With only seven games left on the schedule and BU squarely on the bubble for the NCAA tournament and home ice in the Hockey East playoffs, the consolation game means more to the Terriers than it perhaps should. Harvard, owners of the NCAA’s worst offense (1.87 goals per game) and 40th-best defense (3.09 goals-allowed per game) may provide the best chance for BU to gain a win during the stretch run, which also includes two-game series against conference opponents Providence College, University of Vermont and Northeastern University.

However, Parker would not as easily dismiss the Crimson, who outshot Northeastern 41-31 in its 4-0 loss in the opening round of the Beanpot last week.

“Puck’s not going in the net for them,” he said. “I think they’re getting chances. They lose 1-0 to Yale. They play well against good teams. . . They’re a much better team than their record. At any moment, the puck could go in the net for them.”

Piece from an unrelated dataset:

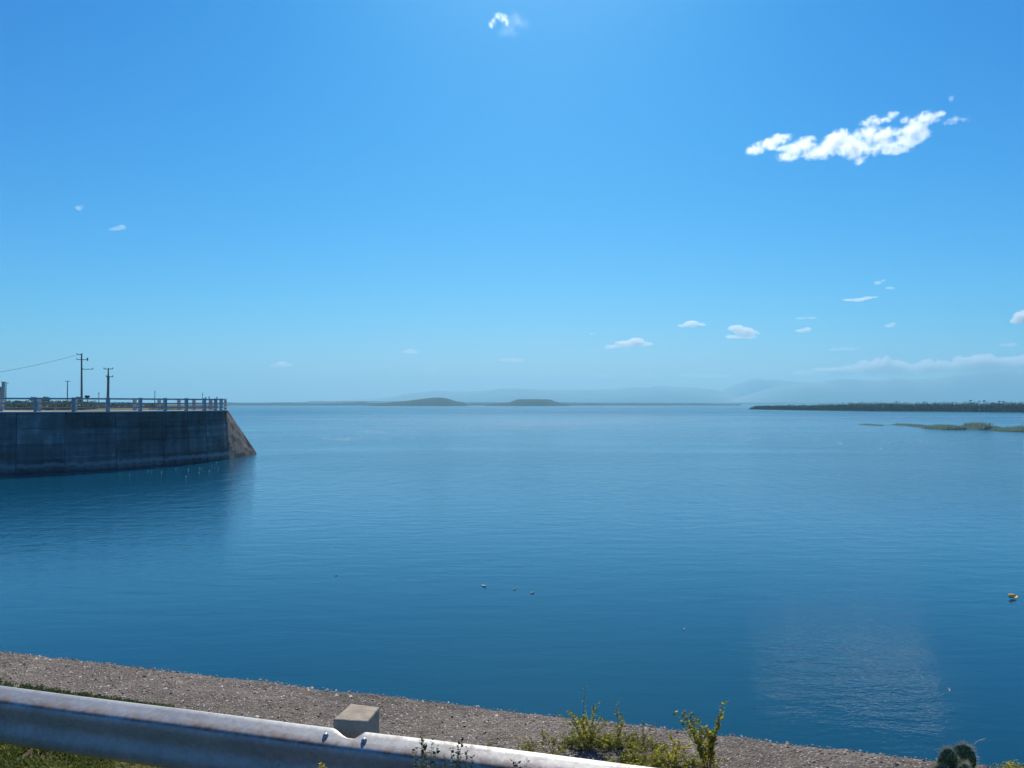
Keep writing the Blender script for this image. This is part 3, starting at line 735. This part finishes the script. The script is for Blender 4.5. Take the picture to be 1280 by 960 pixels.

The Terriers’ own offense could take a hit in Monday’s contest as senior captain, starting right winger and leading goal-scorer Joe Pereira will be a game-time decision due to an ankle injury sustained in Friday’s 4-3 win over University of Massachusetts. If he can’t make the start, junior Kevin Gilroy will take his place on the top line with sophomore Ryan Santana moving back to his place on the right wing of the fourth line alongside Justin Courtnall and Ben Rosen. Parker expects to keep the remainder of the lineup the same from Friday’s win with freshman Charlie Coyle, junior Corey Trivino and freshman Sahir Gill centering the other three lines, in that order.

On the defensive end of the lines sheet, Warsofsky will make his return to the top pairing with sophomore Ryan Ruikka after Parker kept him out of the lineup as a healthy scratch due to a lack of intensity and speed, according to Parker. Warsofsky explained that he is ready to put his one-game absence behind him and focus on the remainder of his junior campaign.

“Of course, I was upset like any guy would be, especially when you’re not playing,” he said. “But there were some things the coaches wanted me to work on. They didn’t think I was playing up to my full potential so it’s kind of a learning experience for me. That’s the first time it’s ever happened. So just kind of take it in stride and learn from it.”

When asked about past captains who he’s scratched for similar reasons, Parker brought up an anecdote about benching John Cullen, who went on to become the program leader in career points with 241, when he was a captain during the 1986-87 season. He said Cullen responded to the punishment by scoring a hat trick in the very next game.

Warsofsky couldn’t say with any certainty that his play Monday night would produce similar statistics, but he wouldn’t rule it out either.

“If the hat trick comes out for me, I’ll be happy,” he said. “But we’ll see.”